## [DATA PROVIDED]
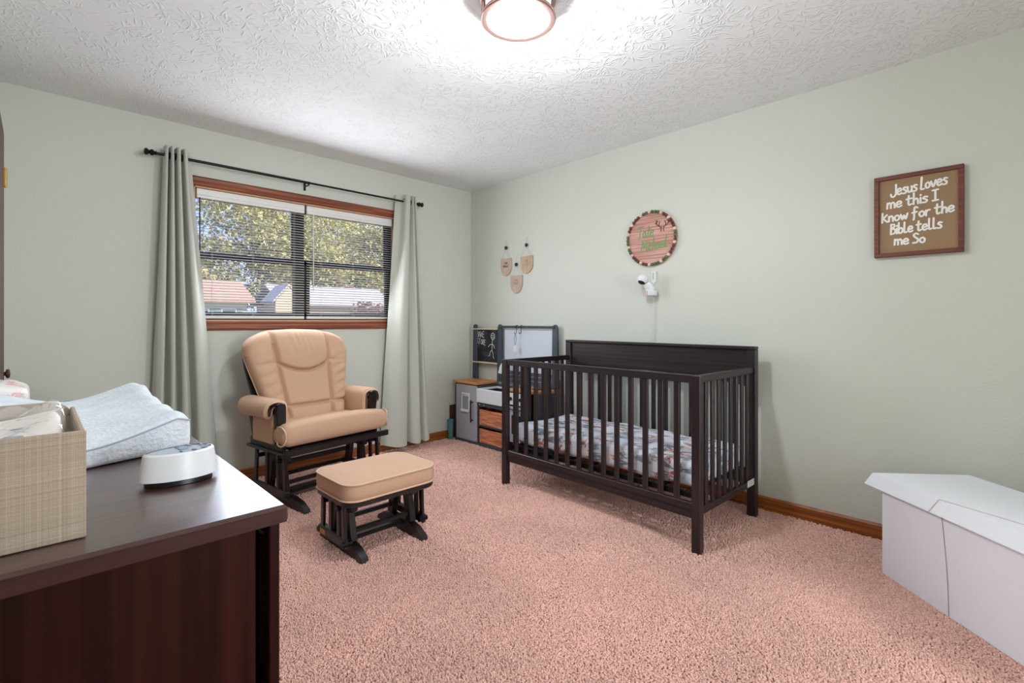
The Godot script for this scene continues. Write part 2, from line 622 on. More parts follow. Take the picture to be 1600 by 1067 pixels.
func make_materials() -> void:
	var rough: Image = noise(3, 0.05, FastNoiseLite.TYPE_SIMPLEX_SMOOTH, 4).get_seamless_image(512, 512)
	var fine: Image = noise(4, 0.25, FastNoiseLite.TYPE_SIMPLEX_SMOOTH, 2).get_seamless_image(512, 512)
	bumpy(mat("wall_paint", c8(206, 208, 198), 0.75), rough, 0.06, Vector3(2.5, 2.5, 2.5))
	var ceil := mat("ceiling_plaster", c8(237, 238, 240), 0.85)
	bumpy(ceil, stomped(1024), 0.42, Vector3(0.62, 0.62, 0.62))
	mat("outer_wall", c8(170, 150, 135), 0.9)
	tex_mat("oak", grain(11, c8(112, 58, 16), c8(176, 100, 42), false), 0.45, Vector3(1.2, 6, 1.2))
	tex_mat("cherry", grain(12, c8(96, 46, 28), c8(160, 92, 60), false), 0.4, Vector3(1.0, 8, 1.0))
	tex_mat("cherry_upright", grain(12, c8(96, 46, 28), c8(160, 92, 60), true), 0.4, Vector3(8, 1.0, 8))
	tex_mat("espresso", grain(13, c8(26, 18, 20), c8(50, 36, 40), false, 20), 0.38, Vector3(1.3, 4, 1.3))
	tex_mat("espresso_upright", grain(13, c8(26, 18, 20), c8(50, 36, 40), true, 20), 0.38, Vector3(4, 1.3, 4))
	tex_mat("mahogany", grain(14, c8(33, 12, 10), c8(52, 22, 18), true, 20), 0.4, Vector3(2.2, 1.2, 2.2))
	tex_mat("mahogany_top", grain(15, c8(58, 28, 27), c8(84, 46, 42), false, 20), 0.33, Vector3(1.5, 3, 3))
	M.mahogany.metallic_specular = 0.2
	tex_mat("mahogany_dulled", grain(15, c8(56, 30, 28), c8(76, 44, 41), false, 20), 0.45, Vector3(1.5, 3, 3))  # the top's wood again, darker and duller so the edge reflects less light
	M.mahogany_dulled.metallic_specular = 0.3
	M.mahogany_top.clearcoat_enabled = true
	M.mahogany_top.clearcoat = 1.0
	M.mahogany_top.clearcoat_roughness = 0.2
	mat("glider_wood", c8(30, 23, 25), 0.36)
	var weave := linen(5, 256, c8(128, 128, 128), c8(255, 255, 255), c8(0, 0, 0))
	bumpy(mat("tan_suede", c8(202, 164, 136), 0.9), fine, 0.05, Vector3(6, 6, 6))
	M.tan_suede.rim_enabled = true
	M.tan_suede.rim = 0.25
	mat("tan_piping", c8(214, 184, 156), 0.85)
	mat("seam_thread", c8(148, 104, 72), 0.9)
	bumpy(mat("curtain_cloth", c8(190, 191, 181), 0.7), weave, 0.03, Vector3(9, 9, 9))
	M.curtain_cloth.rim_enabled = true
	M.curtain_cloth.rim = 0.15
	mat("black_iron", c8(26, 26, 28), 0.4, 0.6)
	mat("bronze_frame", c8(38, 33, 30), 0.45, 0.3)
	mat("white_vinyl", c8(228, 226, 222), 0.4)
	mat("slat_white", c8(226, 222, 216), 0.45)
	mat("cord_white", c8(220, 216, 210), 0.8)
	mat("wood_daylit", c8(214, 170, 135), 0.5)  # jamb wood kept pale: its bright daylit look is in the colour
	var glass := mat("window_glass", Color(1, 1, 1, 0.06), 0.02)
	glass.specular_mode = BaseMaterial3D.SPECULAR_DISABLED
	glass.transparency = BaseMaterial3D.TRANSPARENCY_ALPHA
	mat("copper_ring", c8(176, 142, 134), 0.28, 0.9)
	var dif := mat("lamp_diffuser", c8(250, 248, 244), 0.5)
	dif.emission_enabled = true
	dif.emission = Color(1.0, 0.99, 0.98)
	dif.emission_energy_multiplier = 2.2
	mat("brass", c8(170, 132, 62), 0.35, 0.9)
	mat("white_plastic", c8(226, 227, 230), 0.35)
	mat("black_plastic", c8(18, 18, 20), 0.3)
	mat("grey_plastic", c8(150, 152, 158), 0.5)
	# crib sheet: soft blue wash, grey brush-stroke mountains and trees, rust-coloured running animals
	var sh := Image.create(1024, 512, false, Image.FORMAT_RGB8)
	sh.fill(c8(222, 225, 236))
	var rng := RandomNumberGenerator.new()
	rng.seed = 21
	for i in 60: blot(sh, Vector2(rng.randf() * 1024, rng.randf() * 512), Vector2(rng.randf_range(40, 80), rng.randf_range(14, 26)), rng.randf_range(-0.2, 0.2), c8(178, 192, 214), 0.55)
	for i in 34: blot(sh, Vector2(rng.randf() * 1024, rng.randf() * 512), Vector2(rng.randf_range(22, 44), rng.randf_range(16, 30)), rng.randf_range(-0.3, 0.3), c8(236, 210, 198), 0.7)
	for i in 140:
		var p := Vector2(rng.randf() * 1024, rng.randf() * 512)
		var dark := c8(82, 94, 112).lerp(c8(122, 138, 150), rng.randf())
		for k in rng.randi_range(3, 6):
			blot(sh, p + Vector2(rng.randf_range(-16, 16), k * 4.0), Vector2(rng.randf_range(12, 34), rng.randf_range(3, 6)), rng.randf_range(-0.3, 0.1), dark, 0.92, 0.35, rng)
	for i in 42:
		var p := Vector2(rng.randf() * 1024, rng.randf() * 512)
		for k in 7: blot(sh, p + Vector2(rng.randf_range(-3 - k * 1.5, 3 + k * 1.5), k * 4.0), Vector2(5 + k * 1.7, 3.2), rng.randf_range(-0.3, 0.3), c8(72, 96, 96).lerp(c8(110, 128, 112), rng.randf()), 0.75, 0.4, rng)
	for i in 64:
		var p := Vector2(rng.randf() * 1024, rng.randf() * 512)
		var t := rng.randf_range(-0.5, 0.5)
		var rust := c8(158, 74, 48).lerp(c8(186, 98, 70), rng.randf())
		var X := Vector2.from_angle(t)
		var Y := Vector2(-X.y, X.x)
		blot(sh, p, Vector2(17, 7.5), t, rust, 0.95)
		blot(sh, p + X * 15 - Y * 9, Vector2(9, 4.2), t - 0.9, rust, 0.95)
		blot(sh, p + X * 21 - Y * 15, Vector2(6.5, 3.4), t + 0.4, rust, 0.95)
		for q in [-13, -8, 10, 14]: blot(sh, p + X * q + Y * 11, Vector2(9, 2.3), t + 1.2 + 0.06 * q, rust, 0.95)
		blot(sh, p - X * 20 - Y * 1, Vector2(8, 2.2), t + 0.4, rust, 0.9)
	tex_mat("printed_sheet", ImageTexture.create_from_image(sh), 0.85, Vector3(0.62, 1.24, 1.24))
	# play kitchen
	mat("slate_grey", c8(62, 68, 80), 0.5)
	mat("door_grey", c8(170, 168, 176), 0.5)
	mat("apron_white", c8(222, 224, 228), 0.45)
	tex_mat("counter_wood", grain(16, c8(176, 112, 62), c8(214, 152, 96), false, 10), 0.45, Vector3(2, 5, 2))
	tex_mat("crate_wood", grain(17, c8(176, 100, 68), c8(222, 150, 112), false, 8, 2.0), 0.6, Vector3(3, 5, 3))
	mat("birch", c8(222, 200, 170), 0.55)
	var cb := noise(8, 0.012, FastNoiseLite.TYPE_SIMPLEX_SMOOTH, 4).get_seamless_image(256, 256)
	tex_mat("slate_board", ImageTexture.create_from_image(ramped(cb, c8(22, 22, 26), c8(58, 58, 66), 2.0)), 0.8, Vector3(2.4, 2.4, 2.4))
	mat("chalk", c8(212, 212, 214), 0.95)
	mat("back_white", c8(206, 212, 222), 0.5)
	mat("navy_tile", c8(70, 74, 96), 0.4)
	mat("tile_joint", c8(190, 192, 198), 0.7)
	mat("teal_plastic", c8(70, 128, 128), 0.5)
	tex_mat("dark_board", grain(18, c8(60, 34, 20), c8(88, 54, 32), true), 0.6, Vector3(4, 1, 4))
	# wall things
	tex_mat("pink_wood", grain(19, c8(168, 116, 104), c8(208, 164, 152), false, 14, 1.8), 0.7, Vector3(2.0, 5.0, 2.0))
	tex_mat("plaque_rose", grain(20, c8(178, 150, 132), c8(206, 182, 164), true, 10), 0.7, Vector3(6, 2, 6))
	tex_mat("plaque_oak", grain(22, c8(176, 150, 118), c8(202, 178, 146), true, 10), 0.7, Vector3(6, 2, 6))
	mat("bead_black", c8(24, 32, 30), 0.4)
	mat("bead_green", c8(72, 104, 64), 0.5)
	mat("bead_brown", c8(96, 54, 46), 0.5)
	mat("bead_cream", c8(232, 196, 172), 0.5)
	mat("green_paint", c8(122, 150, 96), 0.7)
	mat("antler_paint", c8(98, 50, 46), 0.7)
	mat("ink", c8(52, 48, 52), 0.8)
	mat("ink_grey", c8(140, 132, 140), 0.8)
	mat("string", c8(196, 188, 176), 0.9)
	mat("kraft", c8(150, 122, 92), 0.85)
	mat("white_ink", c8(240, 238, 232), 0.85)
	tex_mat("sign_frame", grain(23, c8(88, 44, 32), c8(124, 66, 48), false), 0.5, Vector3(2, 6, 2))
	mat("pale_wood", c8(196, 168, 150), 0.6)
	# white box
	bumpy(mat("white_felt", c8(240, 241, 247), 0.95), fine, 0.06, Vector3(3, 3, 3))
	mat("pink_crease", c8(206, 176, 172), 0.95)
	mat("grey_seam", c8(168, 172, 172), 0.95)
	# dresser things
	var ln := ImageTexture.create_from_image(linen(6, 512, c8(168, 150, 134), c8(204, 188, 170), c8(136, 118, 102)))
	bumpy(tex_mat("linen", ln, 0.9, Vector3(5, 5, 5)), weave, 0.04)
	mat("bin_binding", c8(198, 180, 164), 0.6)
	mat("bin_lining", c8(186, 160, 148), 0.85)
	var pw := noise(30, 0.02, FastNoiseLite.TYPE_SIMPLEX_SMOOTH, 3).get_seamless_image(256, 256)
	var pad := tex_mat("pad_velour", ImageTexture.create_from_image(ramped(pw, c8(206, 214, 226), c8(226, 228, 234), 1.6)), 0.95, Vector3(3, 3, 3))
	bumpy(pad, rough, 0.25)
	pad.rim_enabled = true
	pad.rim = 0.5
	mat("pad_side", c8(176, 182, 196), 0.95)
	mat("blue_print", c8(136, 152, 172), 0.6)
	var film := mat("clear_film", Color(1, 1, 1, 0.12), 0.06)
	film.transparency = BaseMaterial3D.TRANSPARENCY_ALPHA
	var fl := Image.create(256, 256, false, Image.FORMAT_RGB8)
	fl.fill(c8(240, 234, 232))
	for i in 30:
		var p := Vector2(rng.randf() * 256, rng.randf() * 256)
		for k in 5: blot(fl, p + Vector2.from_angle(k * TAU / 5) * 9, Vector2(9, 5), k * TAU / 5, c8(226, 132, 138), 0.8)
		blot(fl, p + Vector2(14, 10), Vector2(12, 4), 0.7, c8(176, 170, 96), 0.7)
	mat("floral_plain", c8(236, 226, 220), 0.6)
	tex_mat("floral_film", ImageTexture.create_from_image(fl), 0.35, Vector3(5, 5, 5))
	# outside
	mat("lawn", c8(128, 126, 84), 0.95)
	mat("bark", c8(92, 76, 62), 0.95)
	var leaf := mat("foliage", Color.WHITE, 0.7)
	leaf.vertex_color_use_as_albedo = true
	leaf.backlight_enabled = true
	leaf.backlight = Color(0.5, 0.5, 0.3)
	mat("siding_white", c8(214, 210, 200), 0.8)
	mat("siding_tan", c8(190, 172, 150), 0.8)
	mat("roof_peach", c8(176, 140, 122), 0.9)
	mat("roof_pale", c8(170, 168, 172), 0.8)
	mat("dark_pane", c8(66, 74, 82), 0.15)
	mat("teal_shutter", c8(128, 156, 148), 0.7)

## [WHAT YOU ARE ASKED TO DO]
Can you repeat, word for word, every line above from the one containing "Vector3(2.2, 1.2, 2.2))" down to the one containing "M.mahogany_top.clearcoat = 1.0", including both?

## [TASK RESPONSE]
	tex_mat("mahogany", grain(14, c8(33, 12, 10), c8(52, 22, 18), true, 20), 0.4, Vector3(2.2, 1.2, 2.2))
	tex_mat("mahogany_top", grain(15, c8(58, 28, 27), c8(84, 46, 42), false, 20), 0.33, Vector3(1.5, 3, 3))
	M.mahogany.metallic_specular = 0.2
	tex_mat("mahogany_dulled", grain(15, c8(56, 30, 28), c8(76, 44, 41), false, 20), 0.45, Vector3(1.5, 3, 3))  # the top's wood again, darker and duller so the edge reflects less light
	M.mahogany_dulled.metallic_specular = 0.3
	M.mahogany_top.clearcoat_enabled = true
	M.mahogany_top.clearcoat = 1.0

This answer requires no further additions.